The Education and Culture Ministry favors Bloom’s Taxonomy of high order-low order thinking. Every lesson taught in school must allow students to practice highest-order thinking, defined as “To Create”.

Nothing wrong with Bloom’s, but if schools are to change their community, the highest order of thinking taught must be “To Donate”. To donate means to implement the creations (portfolios). Student’s portfolios with the most impact on their surroundings should receive the highest grades.

Schools can also help communities build competitive advantages or solve problems.

Schools must embed proportionally greater local content in all subjects. Teachers can localize their subjects and make them more relevant to students’ daily life.

A recent study by my students found that because of the high population density of Jakarta, almost everyone builds their septic tanks right under their house. The satellite image makes Jakarta look like one giant septic tank.
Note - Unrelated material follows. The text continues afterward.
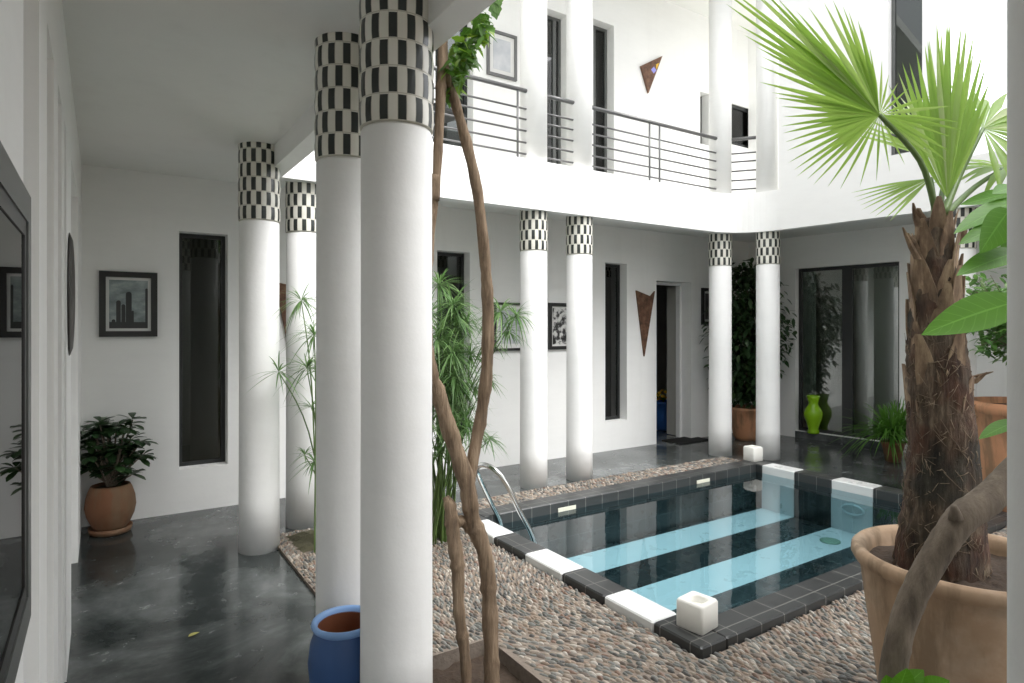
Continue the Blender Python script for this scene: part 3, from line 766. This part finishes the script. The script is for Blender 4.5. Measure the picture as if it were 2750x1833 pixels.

Students learn natural and social science but in a more meaningful way and the community benefits. Imagine a high school with nine classes, each producing four research papers each semester. Every year the local government receives 72 recommendations from one school only.

Local governments need to create channels to nurture this atmosphere not only school-wide but nationwide, or even globally. Palangkaraya, capital of Central Kalimantan, this week (Sept. 2-7) hosted the Asia Pacific Conference for Young Scientists — an international competition for high school researchers.

Such a curriculum provides students with more options upon graduation. Universities will be interested in students with a strong research background.

Or they can choose to work on developing their portfolio into a business because the portfolio is proven to work.

So many things can be achieved by applying the right parameters in reforming schools. The right parameters derive from a clear objective.

Schools can change their communities if they set out clearly their goals from the outset. But first, local governments must help schools to help local governments so that Mark Twain and Albert Einstein can rest in peace.

The writer is national program director for eminent school development at the Surya Institute.